September 1, 2008
By CMDR Staff
Parenting after divorce is a challenge to all families. The roles that each parent held in the family when all parties lived in the same house no longer apply. Daily interaction patterns between parents and between each parent and each child no longer apply. In point of fact many things of old no longer apply. This should not be surprising. The family constellation has changed and all the players in the drama called family life have to reorient themselves and adjust to change. It is indeed possible that life will be easier and even better. Change does not necessarily signal trouble ; it only means that things will be different—for better or worse.
Perhaps no where is change more dramatic and requires more adjustment then in families where the divorce results in a long distance move for one parent. Here the challenges are the greatest. Weekly parenting schedules do not work; pop-in visits or pick-ups for ice cream or carpooling to a sports’ event are not possible. In short the parents are faced with planning for on-going interaction between the “away” parent and children,. Yet this is not your typical scheduling subject to adjustment and assisted by flexibility. For this is a schedule which is no longer based on weekday , weekend, and holiday/vacation time, each part of the overall yearly schedule. Instead lomg distance parenting involves not only collaboration and organization, but also ajustment to change and the willingness to relinquish, where necessary, attachments to former patterns of parenting and “fondness” for specific times of the years and in particular holiday favorites.

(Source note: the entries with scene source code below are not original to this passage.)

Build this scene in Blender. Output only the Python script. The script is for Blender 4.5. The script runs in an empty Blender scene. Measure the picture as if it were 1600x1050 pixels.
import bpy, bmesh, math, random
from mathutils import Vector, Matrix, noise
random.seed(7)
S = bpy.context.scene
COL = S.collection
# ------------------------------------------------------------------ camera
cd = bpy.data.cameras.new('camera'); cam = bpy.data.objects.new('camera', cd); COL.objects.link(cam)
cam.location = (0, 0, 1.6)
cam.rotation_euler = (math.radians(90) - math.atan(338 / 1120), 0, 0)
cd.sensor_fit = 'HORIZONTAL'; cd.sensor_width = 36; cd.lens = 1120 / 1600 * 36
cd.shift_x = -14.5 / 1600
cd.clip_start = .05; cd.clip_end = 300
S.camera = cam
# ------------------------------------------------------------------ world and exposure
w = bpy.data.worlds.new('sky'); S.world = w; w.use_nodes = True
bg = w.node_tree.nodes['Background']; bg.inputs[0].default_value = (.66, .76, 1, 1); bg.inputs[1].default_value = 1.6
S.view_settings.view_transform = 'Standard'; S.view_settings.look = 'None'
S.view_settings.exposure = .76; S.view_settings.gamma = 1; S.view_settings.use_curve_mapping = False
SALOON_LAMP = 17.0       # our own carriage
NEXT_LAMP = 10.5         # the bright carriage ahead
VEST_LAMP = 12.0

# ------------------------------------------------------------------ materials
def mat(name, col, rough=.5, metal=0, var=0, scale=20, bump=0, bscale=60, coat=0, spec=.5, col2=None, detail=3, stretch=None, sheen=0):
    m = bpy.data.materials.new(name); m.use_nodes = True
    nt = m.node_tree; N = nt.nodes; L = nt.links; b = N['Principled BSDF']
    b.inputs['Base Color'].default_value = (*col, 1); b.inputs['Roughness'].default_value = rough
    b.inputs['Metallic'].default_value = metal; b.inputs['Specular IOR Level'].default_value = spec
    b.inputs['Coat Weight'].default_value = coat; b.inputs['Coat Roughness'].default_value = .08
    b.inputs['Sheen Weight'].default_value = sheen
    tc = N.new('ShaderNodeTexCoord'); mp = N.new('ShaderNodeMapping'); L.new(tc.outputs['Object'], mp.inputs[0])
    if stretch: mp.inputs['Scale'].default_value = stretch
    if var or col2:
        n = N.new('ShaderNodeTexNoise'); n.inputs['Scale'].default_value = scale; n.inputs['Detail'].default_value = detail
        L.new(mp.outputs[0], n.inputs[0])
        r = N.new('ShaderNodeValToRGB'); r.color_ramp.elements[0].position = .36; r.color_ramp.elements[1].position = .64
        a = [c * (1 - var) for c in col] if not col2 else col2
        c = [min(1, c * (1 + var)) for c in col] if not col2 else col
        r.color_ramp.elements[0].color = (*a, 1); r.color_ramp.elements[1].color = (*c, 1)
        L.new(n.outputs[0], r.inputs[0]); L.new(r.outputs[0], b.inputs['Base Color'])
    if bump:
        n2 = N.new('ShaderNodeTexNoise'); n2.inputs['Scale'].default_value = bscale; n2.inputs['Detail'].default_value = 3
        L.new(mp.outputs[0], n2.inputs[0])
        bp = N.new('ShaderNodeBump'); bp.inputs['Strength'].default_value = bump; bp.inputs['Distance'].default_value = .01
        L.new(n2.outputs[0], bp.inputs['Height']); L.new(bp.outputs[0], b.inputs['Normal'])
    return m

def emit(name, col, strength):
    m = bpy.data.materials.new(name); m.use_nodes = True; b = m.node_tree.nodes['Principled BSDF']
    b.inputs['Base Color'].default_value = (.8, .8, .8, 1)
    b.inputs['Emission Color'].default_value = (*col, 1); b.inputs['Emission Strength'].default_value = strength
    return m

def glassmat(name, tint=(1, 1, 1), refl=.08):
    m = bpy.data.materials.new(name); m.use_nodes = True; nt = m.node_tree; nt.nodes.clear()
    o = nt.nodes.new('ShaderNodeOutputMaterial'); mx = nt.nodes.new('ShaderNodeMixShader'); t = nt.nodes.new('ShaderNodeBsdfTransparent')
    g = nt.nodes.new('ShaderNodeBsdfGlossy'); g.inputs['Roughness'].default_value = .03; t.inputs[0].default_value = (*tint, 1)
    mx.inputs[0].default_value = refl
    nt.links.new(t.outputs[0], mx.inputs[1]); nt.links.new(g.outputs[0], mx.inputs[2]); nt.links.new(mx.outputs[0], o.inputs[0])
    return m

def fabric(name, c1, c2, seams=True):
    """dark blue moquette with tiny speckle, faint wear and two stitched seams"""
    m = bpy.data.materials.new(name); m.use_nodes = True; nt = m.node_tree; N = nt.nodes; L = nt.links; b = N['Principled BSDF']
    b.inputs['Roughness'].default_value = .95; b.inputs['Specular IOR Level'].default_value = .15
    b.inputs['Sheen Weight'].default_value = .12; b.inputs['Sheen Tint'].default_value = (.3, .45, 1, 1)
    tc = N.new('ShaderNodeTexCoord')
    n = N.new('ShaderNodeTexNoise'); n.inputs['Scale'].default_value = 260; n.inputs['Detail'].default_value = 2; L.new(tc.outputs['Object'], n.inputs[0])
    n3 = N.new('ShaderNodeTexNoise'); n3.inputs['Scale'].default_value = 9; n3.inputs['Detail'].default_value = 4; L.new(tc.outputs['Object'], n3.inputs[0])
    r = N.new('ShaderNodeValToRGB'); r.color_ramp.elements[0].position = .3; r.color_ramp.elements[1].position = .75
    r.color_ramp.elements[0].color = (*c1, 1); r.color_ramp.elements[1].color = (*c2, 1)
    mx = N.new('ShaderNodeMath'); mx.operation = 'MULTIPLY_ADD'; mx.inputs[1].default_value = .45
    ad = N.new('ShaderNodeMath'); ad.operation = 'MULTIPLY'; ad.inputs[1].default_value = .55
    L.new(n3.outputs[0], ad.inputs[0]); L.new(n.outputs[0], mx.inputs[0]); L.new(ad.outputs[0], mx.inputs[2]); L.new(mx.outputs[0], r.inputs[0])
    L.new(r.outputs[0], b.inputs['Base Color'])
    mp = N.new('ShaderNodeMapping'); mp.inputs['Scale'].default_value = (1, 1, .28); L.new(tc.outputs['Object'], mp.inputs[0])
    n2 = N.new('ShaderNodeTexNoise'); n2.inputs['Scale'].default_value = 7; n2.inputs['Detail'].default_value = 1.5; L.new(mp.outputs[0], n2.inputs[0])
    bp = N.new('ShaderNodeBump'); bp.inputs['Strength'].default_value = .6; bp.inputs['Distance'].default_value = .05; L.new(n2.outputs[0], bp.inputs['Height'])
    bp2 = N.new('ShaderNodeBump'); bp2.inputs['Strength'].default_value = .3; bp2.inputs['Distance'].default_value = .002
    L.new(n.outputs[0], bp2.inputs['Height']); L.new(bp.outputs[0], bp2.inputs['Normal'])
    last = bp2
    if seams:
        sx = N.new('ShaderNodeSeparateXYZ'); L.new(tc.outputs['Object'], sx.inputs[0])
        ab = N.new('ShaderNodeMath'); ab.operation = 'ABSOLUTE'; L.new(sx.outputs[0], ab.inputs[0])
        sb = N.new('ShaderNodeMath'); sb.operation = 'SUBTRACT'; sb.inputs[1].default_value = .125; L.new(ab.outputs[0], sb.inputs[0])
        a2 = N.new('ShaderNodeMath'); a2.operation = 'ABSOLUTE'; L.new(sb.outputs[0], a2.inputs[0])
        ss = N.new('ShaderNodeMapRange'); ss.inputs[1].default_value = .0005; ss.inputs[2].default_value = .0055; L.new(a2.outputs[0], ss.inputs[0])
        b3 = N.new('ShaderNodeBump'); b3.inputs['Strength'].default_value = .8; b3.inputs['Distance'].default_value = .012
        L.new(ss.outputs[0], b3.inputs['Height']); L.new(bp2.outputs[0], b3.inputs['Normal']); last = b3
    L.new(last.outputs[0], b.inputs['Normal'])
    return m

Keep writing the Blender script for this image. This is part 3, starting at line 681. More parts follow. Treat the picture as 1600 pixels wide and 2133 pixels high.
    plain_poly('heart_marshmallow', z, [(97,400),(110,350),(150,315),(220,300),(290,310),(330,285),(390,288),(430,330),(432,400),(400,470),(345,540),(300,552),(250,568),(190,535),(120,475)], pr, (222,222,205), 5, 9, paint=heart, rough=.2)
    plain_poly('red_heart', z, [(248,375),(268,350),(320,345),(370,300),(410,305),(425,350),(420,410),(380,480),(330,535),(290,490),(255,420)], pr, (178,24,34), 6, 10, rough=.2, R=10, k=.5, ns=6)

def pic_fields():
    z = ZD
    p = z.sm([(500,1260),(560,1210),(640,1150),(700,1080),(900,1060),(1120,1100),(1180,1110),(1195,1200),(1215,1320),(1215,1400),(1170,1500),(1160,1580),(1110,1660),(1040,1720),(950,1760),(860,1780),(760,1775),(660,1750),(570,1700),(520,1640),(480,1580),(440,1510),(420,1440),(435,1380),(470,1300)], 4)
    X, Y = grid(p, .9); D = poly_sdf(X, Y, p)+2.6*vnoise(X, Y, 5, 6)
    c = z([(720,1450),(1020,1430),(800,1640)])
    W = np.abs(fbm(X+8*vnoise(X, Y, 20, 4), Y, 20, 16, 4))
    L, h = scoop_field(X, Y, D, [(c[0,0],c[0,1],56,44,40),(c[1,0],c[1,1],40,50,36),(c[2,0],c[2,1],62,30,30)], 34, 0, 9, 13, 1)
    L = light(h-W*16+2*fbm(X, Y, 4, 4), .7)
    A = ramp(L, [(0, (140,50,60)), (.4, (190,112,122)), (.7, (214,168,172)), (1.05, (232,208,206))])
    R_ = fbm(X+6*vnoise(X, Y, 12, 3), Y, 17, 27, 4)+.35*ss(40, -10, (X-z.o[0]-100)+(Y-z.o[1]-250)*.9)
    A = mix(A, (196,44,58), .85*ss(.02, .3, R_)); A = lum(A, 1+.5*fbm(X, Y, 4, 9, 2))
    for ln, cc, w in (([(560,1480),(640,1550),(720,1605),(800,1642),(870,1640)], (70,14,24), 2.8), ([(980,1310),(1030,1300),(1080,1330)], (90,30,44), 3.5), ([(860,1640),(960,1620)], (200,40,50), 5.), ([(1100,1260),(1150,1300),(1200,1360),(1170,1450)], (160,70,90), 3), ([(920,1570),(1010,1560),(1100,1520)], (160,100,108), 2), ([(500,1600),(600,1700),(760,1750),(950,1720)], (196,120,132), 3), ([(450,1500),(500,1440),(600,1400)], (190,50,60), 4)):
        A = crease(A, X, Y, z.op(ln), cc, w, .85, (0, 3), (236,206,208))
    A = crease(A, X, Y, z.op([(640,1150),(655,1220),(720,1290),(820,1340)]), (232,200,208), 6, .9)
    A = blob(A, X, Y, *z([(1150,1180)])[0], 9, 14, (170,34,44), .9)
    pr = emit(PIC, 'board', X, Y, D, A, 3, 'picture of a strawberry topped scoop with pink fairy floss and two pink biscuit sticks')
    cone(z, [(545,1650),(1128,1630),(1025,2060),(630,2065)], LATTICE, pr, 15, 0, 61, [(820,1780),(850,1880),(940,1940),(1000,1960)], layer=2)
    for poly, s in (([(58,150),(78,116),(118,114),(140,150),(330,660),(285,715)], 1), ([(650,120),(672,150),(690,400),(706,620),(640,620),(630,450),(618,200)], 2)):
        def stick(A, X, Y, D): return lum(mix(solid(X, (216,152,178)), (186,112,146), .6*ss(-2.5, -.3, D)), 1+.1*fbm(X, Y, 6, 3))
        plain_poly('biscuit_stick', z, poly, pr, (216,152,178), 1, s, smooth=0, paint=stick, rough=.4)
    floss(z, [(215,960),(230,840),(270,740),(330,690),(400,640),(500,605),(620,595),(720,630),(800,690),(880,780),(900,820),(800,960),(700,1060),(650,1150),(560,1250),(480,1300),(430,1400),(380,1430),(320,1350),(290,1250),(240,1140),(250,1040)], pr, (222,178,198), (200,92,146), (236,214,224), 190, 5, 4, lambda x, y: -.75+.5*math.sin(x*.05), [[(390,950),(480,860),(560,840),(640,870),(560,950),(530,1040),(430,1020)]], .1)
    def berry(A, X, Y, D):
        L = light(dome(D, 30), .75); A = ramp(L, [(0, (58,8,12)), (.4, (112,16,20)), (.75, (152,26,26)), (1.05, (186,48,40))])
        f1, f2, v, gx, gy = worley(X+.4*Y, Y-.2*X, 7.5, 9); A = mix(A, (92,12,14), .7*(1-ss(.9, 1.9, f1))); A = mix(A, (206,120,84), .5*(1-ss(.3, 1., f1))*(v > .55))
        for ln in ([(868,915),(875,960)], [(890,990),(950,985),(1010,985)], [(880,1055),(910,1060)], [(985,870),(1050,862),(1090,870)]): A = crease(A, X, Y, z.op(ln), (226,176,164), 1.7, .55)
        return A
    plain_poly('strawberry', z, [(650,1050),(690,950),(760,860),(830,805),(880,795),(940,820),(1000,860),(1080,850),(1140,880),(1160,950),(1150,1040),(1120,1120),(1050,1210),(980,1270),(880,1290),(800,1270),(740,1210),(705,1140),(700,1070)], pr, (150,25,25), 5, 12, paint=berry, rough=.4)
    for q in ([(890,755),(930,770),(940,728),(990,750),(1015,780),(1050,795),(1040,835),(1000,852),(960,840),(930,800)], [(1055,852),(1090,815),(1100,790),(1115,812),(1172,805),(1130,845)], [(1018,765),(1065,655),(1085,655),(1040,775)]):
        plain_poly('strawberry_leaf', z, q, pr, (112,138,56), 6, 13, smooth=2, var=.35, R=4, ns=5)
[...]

Consider for the moment the long distance moves of the following mediation clients:
Ruth and Alex Tamin divorced after 12 years of marriage and the raising of two children, Tom, who is 10 and in grade 5 and Marcia, who is 4, and in preschool. For reasons related to employment, Alex moved to Georgia right before the divorce was finalized. It was Alex’s thought that Ruth would move with him and thereby keep the children near both parents. While that might have been Alex’s wish, it certainly wasn’t what Ruth had in mind. Without equivocation, Ruth was absolutely clear that she intended to stay in Wayland, where they had lived together, keep the children in the Wayland Schools, and remain near family and friends as she had her whole life. Georgia was not on her horizon no matter that the children’s father would be there.
And so, the challege faced by the Tamins was to structure a parenting plan that maintained Alex’s close and loving relationship with his children despite the over 1000 miles that separated them. In effect th is was their plan
Alex would return to Mass once a month to be with the children; Ruth agreed for no less than one year, to leave the house when Alex was home(it was always for a long weekend) to give Alex time alone with the children. In addition, Ruth agreed to travel with the children to Georgia 4 times a year until Marcia was old enough to travel alone with her brother. Alex agreed to arrange for a place for Ruth to stay while the children were with him.
The parental traveling plans formed the framework of the Tamins’ parenting plan. Interspersed with scheduled trips were special plans for holidays(e.g. Thanksgiving, Christmas) and special days(e.g., children’s birthdays) Depending on circumstances, parenting was scheduled to take place in different locations. For example Alex’s family lived in Florida and as such Thanksgiving, according to family tradition, continued for the children and dad in Florida. Not to be forgotten, the children spent 3-4 weeks every summer with their father and at least one of the school vacation weeks, depending on his and Ruth’s work schedule . Obviously the travel arrangements and places to stay posed the greatest obstacles to the Tamin’s objective of on-going parental interaction. Then too the cost was not inconsequential, a cost they agreed to share.
To supplement the trips, Alex arranged for video conversations for the children on a weekly basis, did daily emails to Tom and daily telephone calls to both children. Pictures of Alex were hung in each child’s room and Ruth worked hard to encourage daily contact between father and children.
Overtime the Tamins refinded their parenting schedule and naturally as the children got older, things became easier. Each of the Tamins remarried which provided a helping hand on each parental side for transporting the children, a development that , although initially uncomfortable, helped ease the burden on each parent.
Couples who do not live as far apart have less difficulty in parenting from afar, especially if airplane travel is not involved. Then, too, as children become older even long distance air flights becomes easier when the children can travel without an adult companion. The key to effective parenting, near or far, is dependent on the parents’ joint dedication to ensuring that they will each remain parents to their children. This dedication is the core of their collaborative effort to parent together whether they live. Mediation provides the ideal environment for grappling with the complexity of long distance parenting. There is never a win/lose ethos; there is a children focus and that is the key ingredient to successful parenting.